■ **TASK PROMPT**
From the line containing "Continue the Blender" down to the last line of the material, return those lines verbatim and only those.

■ **MATERIAL PROVIDED**
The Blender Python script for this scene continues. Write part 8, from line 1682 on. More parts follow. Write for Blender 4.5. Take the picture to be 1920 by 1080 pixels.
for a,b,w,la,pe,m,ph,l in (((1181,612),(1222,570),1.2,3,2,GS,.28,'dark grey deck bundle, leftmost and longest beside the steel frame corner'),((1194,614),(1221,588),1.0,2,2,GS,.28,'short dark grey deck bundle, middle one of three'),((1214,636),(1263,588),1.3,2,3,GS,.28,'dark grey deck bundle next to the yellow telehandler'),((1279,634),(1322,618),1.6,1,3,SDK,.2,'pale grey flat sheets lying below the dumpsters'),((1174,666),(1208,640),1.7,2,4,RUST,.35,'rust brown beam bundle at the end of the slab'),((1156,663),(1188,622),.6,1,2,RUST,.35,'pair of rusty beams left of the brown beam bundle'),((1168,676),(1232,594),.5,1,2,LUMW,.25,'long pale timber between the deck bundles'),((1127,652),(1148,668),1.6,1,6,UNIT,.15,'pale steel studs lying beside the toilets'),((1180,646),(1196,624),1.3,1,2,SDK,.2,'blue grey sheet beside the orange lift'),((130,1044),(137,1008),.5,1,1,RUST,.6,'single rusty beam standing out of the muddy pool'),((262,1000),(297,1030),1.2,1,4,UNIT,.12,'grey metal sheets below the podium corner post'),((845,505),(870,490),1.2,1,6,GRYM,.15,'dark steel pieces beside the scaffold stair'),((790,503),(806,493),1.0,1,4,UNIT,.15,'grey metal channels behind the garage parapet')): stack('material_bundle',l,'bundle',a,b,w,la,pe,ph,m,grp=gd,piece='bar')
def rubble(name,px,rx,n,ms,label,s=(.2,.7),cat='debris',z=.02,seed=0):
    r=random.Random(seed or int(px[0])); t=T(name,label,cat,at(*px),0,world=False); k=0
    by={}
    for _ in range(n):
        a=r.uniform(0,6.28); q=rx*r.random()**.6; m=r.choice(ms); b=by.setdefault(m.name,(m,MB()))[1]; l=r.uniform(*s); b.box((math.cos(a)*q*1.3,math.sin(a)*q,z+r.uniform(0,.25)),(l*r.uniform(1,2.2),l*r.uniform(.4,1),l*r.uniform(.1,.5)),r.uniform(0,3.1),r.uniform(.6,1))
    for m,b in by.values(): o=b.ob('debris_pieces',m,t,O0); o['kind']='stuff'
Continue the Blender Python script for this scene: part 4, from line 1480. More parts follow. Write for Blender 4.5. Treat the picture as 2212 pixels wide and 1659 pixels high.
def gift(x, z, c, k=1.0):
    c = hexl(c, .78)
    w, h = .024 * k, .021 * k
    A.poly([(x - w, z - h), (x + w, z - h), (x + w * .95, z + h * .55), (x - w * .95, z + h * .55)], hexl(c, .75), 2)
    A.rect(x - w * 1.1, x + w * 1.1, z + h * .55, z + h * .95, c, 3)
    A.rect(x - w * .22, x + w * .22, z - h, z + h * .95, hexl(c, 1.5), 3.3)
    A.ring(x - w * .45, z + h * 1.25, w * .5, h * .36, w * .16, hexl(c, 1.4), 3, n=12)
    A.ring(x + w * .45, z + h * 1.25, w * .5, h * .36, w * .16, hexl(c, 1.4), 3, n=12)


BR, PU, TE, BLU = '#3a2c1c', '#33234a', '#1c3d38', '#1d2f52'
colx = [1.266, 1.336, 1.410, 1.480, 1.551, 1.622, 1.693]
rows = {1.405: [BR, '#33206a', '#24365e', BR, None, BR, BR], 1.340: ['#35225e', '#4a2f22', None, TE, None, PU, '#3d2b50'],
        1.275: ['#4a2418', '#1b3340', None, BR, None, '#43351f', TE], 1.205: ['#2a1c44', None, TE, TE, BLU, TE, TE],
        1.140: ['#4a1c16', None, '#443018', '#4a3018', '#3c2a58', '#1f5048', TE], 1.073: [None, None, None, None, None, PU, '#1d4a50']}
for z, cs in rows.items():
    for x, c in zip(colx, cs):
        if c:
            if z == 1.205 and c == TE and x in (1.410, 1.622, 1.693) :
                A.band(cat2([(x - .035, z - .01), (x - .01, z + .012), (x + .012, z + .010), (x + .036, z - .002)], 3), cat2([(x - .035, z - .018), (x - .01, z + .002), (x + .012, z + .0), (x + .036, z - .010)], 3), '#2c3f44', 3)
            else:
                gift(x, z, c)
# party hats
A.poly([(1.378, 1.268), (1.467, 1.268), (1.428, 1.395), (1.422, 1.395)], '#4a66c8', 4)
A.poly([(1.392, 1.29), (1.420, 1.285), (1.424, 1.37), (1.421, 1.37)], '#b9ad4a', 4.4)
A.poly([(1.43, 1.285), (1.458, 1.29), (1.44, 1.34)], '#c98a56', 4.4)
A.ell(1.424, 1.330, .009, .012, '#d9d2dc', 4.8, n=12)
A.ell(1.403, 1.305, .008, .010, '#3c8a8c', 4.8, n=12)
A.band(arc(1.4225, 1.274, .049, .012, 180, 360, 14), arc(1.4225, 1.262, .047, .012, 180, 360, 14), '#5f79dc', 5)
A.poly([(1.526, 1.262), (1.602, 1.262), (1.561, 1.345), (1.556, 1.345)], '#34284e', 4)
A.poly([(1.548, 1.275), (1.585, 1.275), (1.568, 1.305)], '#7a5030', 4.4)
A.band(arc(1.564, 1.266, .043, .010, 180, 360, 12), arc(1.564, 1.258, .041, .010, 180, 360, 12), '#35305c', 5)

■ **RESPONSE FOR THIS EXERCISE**
Continue the Blender Python script for this scene: part 4, from line 1480. More parts follow. Write for Blender 4.5. Treat the picture as 2212 pixels wide and 1659 pixels high.
def gift(x, z, c, k=1.0):
    c = hexl(c, .78)
    w, h = .024 * k, .021 * k
    A.poly([(x - w, z - h), (x + w, z - h), (x + w * .95, z + h * .55), (x - w * .95, z + h * .55)], hexl(c, .75), 2)
    A.rect(x - w * 1.1, x + w * 1.1, z + h * .55, z + h * .95, c, 3)
    A.rect(x - w * .22, x + w * .22, z - h, z + h * .95, hexl(c, 1.5), 3.3)
    A.ring(x - w * .45, z + h * 1.25, w * .5, h * .36, w * .16, hexl(c, 1.4), 3, n=12)
    A.ring(x + w * .45, z + h * 1.25, w * .5, h * .36, w * .16, hexl(c, 1.4), 3, n=12)


BR, PU, TE, BLU = '#3a2c1c', '#33234a', '#1c3d38', '#1d2f52'
colx = [1.266, 1.336, 1.410, 1.480, 1.551, 1.622, 1.693]
rows = {1.405: [BR, '#33206a', '#24365e', BR, None, BR, BR], 1.340: ['#35225e', '#4a2f22', None, TE, None, PU, '#3d2b50'],
        1.275: ['#4a2418', '#1b3340', None, BR, None, '#43351f', TE], 1.205: ['#2a1c44', None, TE, TE, BLU, TE, TE],
        1.140: ['#4a1c16', None, '#443018', '#4a3018', '#3c2a58', '#1f5048', TE], 1.073: [None, None, None, None, None, PU, '#1d4a50']}
for z, cs in rows.items():
    for x, c in zip(colx, cs):
        if c:
            if z == 1.205 and c == TE and x in (1.410, 1.622, 1.693) :
                A.band(cat2([(x - .035, z - .01), (x - .01, z + .012), (x + .012, z + .010), (x + .036, z - .002)], 3), cat2([(x - .035, z - .018), (x - .01, z + .002), (x + .012, z + .0), (x + .036, z - .010)], 3), '#2c3f44', 3)
            else:
                gift(x, z, c)
# party hats
A.poly([(1.378, 1.268), (1.467, 1.268), (1.428, 1.395), (1.422, 1.395)], '#4a66c8', 4)
A.poly([(1.392, 1.29), (1.420, 1.285), (1.424, 1.37), (1.421, 1.37)], '#b9ad4a', 4.4)
A.poly([(1.43, 1.285), (1.458, 1.29), (1.44, 1.34)], '#c98a56', 4.4)
A.ell(1.424, 1.330, .009, .012, '#d9d2dc', 4.8, n=12)
A.ell(1.403, 1.305, .008, .010, '#3c8a8c', 4.8, n=12)
A.band(arc(1.4225, 1.274, .049, .012, 180, 360, 14), arc(1.4225, 1.262, .047, .012, 180, 360, 14), '#5f79dc', 5)
A.poly([(1.526, 1.262), (1.602, 1.262), (1.561, 1.345), (1.556, 1.345)], '#34284e', 4)
A.poly([(1.548, 1.275), (1.585, 1.275), (1.568, 1.305)], '#7a5030', 4.4)
A.band(arc(1.564, 1.266, .043, .010, 180, 360, 12), arc(1.564, 1.258, .041, .010, 180, 360, 12), '#35305c', 5)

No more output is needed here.